*The exercise*. Return, unaltered, every line from the beginning of the material below up to and including the one with "PI = math.pi".

*Source excerpt*.
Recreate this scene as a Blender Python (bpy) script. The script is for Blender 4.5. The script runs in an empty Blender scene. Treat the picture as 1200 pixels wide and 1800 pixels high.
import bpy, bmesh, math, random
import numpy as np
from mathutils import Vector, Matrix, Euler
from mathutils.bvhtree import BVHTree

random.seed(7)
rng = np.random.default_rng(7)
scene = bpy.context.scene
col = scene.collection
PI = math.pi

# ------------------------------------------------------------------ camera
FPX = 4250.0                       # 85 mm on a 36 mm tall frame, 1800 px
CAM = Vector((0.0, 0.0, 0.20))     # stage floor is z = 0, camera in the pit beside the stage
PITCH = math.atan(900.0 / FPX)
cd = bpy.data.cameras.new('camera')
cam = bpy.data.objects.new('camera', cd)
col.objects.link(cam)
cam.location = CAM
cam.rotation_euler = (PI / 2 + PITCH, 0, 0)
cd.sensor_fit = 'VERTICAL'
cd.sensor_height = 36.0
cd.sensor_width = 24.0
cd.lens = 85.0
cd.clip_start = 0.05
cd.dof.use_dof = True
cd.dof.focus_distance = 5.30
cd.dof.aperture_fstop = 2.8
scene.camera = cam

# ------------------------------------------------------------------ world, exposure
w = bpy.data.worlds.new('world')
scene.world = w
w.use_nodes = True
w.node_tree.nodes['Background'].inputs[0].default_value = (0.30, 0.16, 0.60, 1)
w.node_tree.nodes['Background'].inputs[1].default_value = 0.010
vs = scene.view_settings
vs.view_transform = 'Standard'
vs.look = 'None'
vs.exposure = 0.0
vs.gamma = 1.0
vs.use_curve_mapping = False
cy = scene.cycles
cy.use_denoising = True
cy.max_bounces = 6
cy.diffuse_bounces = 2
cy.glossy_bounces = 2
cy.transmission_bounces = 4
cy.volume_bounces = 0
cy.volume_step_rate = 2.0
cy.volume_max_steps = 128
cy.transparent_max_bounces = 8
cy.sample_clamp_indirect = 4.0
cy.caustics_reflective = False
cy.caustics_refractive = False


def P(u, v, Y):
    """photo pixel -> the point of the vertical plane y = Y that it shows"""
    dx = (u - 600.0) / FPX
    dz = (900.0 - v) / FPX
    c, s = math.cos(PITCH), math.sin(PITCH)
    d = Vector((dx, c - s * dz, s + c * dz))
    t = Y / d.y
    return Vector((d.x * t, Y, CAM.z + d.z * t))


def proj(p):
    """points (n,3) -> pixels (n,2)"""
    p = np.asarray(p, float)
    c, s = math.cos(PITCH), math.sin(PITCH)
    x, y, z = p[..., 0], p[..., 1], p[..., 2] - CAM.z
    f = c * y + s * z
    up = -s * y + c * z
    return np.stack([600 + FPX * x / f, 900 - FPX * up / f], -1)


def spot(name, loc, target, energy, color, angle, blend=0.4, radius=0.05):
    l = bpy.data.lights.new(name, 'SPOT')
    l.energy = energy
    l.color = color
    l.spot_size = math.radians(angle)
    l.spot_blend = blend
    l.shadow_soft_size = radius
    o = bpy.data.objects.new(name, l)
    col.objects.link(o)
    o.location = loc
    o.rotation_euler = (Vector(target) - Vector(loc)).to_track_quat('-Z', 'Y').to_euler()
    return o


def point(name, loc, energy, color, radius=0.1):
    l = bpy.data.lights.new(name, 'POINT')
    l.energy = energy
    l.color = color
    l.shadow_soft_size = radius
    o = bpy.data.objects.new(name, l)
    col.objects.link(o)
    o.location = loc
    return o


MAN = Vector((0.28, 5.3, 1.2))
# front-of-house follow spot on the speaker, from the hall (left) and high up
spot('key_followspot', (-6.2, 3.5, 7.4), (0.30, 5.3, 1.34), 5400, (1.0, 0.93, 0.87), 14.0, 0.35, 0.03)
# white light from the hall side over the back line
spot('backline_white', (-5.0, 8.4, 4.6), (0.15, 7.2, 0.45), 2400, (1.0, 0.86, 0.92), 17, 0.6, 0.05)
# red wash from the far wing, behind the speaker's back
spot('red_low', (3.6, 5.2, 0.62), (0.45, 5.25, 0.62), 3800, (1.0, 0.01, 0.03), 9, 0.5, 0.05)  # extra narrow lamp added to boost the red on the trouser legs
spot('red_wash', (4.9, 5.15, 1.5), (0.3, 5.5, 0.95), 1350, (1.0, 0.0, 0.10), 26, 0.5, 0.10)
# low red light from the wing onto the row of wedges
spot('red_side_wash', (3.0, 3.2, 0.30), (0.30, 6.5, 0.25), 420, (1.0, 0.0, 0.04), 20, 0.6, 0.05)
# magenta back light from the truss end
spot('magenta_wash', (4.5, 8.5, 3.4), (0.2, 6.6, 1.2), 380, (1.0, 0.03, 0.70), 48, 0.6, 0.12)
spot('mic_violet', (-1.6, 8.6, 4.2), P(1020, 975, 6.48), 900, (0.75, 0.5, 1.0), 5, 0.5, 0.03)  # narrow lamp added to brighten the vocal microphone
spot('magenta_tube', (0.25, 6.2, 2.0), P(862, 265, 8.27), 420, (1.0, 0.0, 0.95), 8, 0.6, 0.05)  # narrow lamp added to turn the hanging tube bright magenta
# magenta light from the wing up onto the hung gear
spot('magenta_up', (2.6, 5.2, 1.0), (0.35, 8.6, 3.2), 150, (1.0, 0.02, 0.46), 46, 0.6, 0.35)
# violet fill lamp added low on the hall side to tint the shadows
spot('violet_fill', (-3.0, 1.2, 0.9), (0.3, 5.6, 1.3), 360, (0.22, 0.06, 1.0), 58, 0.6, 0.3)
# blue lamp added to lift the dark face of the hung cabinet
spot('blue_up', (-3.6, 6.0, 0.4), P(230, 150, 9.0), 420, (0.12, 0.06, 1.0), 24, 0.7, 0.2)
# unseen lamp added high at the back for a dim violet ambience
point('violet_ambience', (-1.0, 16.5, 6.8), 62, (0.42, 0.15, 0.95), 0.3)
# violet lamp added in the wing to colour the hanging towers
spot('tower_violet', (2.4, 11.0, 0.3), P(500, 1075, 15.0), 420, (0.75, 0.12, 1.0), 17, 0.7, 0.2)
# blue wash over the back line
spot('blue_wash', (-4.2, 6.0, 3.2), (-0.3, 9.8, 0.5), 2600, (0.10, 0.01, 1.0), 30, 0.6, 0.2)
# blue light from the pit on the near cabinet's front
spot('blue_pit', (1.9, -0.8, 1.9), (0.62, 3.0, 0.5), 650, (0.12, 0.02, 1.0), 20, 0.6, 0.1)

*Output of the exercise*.
Recreate this scene as a Blender Python (bpy) script. The script is for Blender 4.5. The script runs in an empty Blender scene. Treat the picture as 1200 pixels wide and 1800 pixels high.
import bpy, bmesh, math, random
import numpy as np
from mathutils import Vector, Matrix, Euler
from mathutils.bvhtree import BVHTree

random.seed(7)
rng = np.random.default_rng(7)
scene = bpy.context.scene
col = scene.collection
PI = math.pi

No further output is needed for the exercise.